New Zealand / Education

TEC defends survey after universities block ratings

16:29 pm on 5 September 2018

The Tertiary Education Commission is defending a new student survey from criticism by universities and the tertiary staff union.

Photo: RNZ / Richard Tindiller

The eight universities have blocked publication of the MyQ survey's ratings of their qualifications and the Tertiary Education Union says the survey is unnecessary.

But the commission's deputy chief executive information Brendan Kelly told Nine to Noon the survey was robust and would give would-be students valuable information.

"This is letting people who have been through the tertiary education system really help those who are thinking about their learning decisions," he said.

The survey asks students to rate the usefulness of their qualification and whether they would recommend it.

The first results were to be published in February 2017 but there were too few responses at that time, and work to ensure the robustness of the system caused further delays and to date no results have been published.

The commission said it now had 7744 valid responses and 2167 qualifications had the minimum number of responses required for publication. However, 639 of those qualifications were university qualifications and the commission would not publish that information because universities had opted out.

Universities New Zealand told RNZ the survey's threshold for publication was too low and would cause skewed results.

But Mr Kelly said the commission stood by the accuracy of the data.

"We're very confident of the robustness of our methodology. We've had it checked by several experts including one from one of the universities and we've put a lot of process safeguards and controls in place to make sure this is very robust data."

He said the minimum sample size required for publication was bigger than those required by similar surveys in other countries.

The thresholds for publication of results were 50 responses for courses with 250 or more graduates, 25 responses for courses with 51-250 graduates, and at least five responses for courses with 50 or fewer graduates.

Mr Kelly said MyQ was one of several sources of information the commission was preparing that would help learners make decisions about where and what to study.
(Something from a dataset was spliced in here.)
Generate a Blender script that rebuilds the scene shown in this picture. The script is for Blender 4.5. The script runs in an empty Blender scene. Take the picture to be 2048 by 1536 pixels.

He said results from more than 7000 valid responses received so far showed a very high satisfaction with tertiary education.

"Around about 93 percent have indicated very high levels of satisfaction," he said.

The president of the Tertiary Education Union, Sandra Grey, said the quality of New Zealand's tertiary education system was already well known and the MyQ survey was unnecessary.

She said the MyQ survey was blunt and did not delve into the real student experience.

"When you're trying to decide where to study you need to know things like 'is there good student support', 'is it the type of learning environment I need'. This survey isn't going to help in that way," she said.

"Why are we spending money on tools we don't need."

Dr Grey said the results would be presented as percentages, so it was not clear if the information was based on many responses or just a few.

However, Mr Kelly said more than 1000 learners had been consulted in the development of MyQ and they were strongly supportive of the survey.

"Really we're reflecting the voice of the students here," he said.

"We're pretty confident that we're meeting a very genuine student need that this information and the other information we'll be publishing over the next few months is really going to assist students to make good decisions."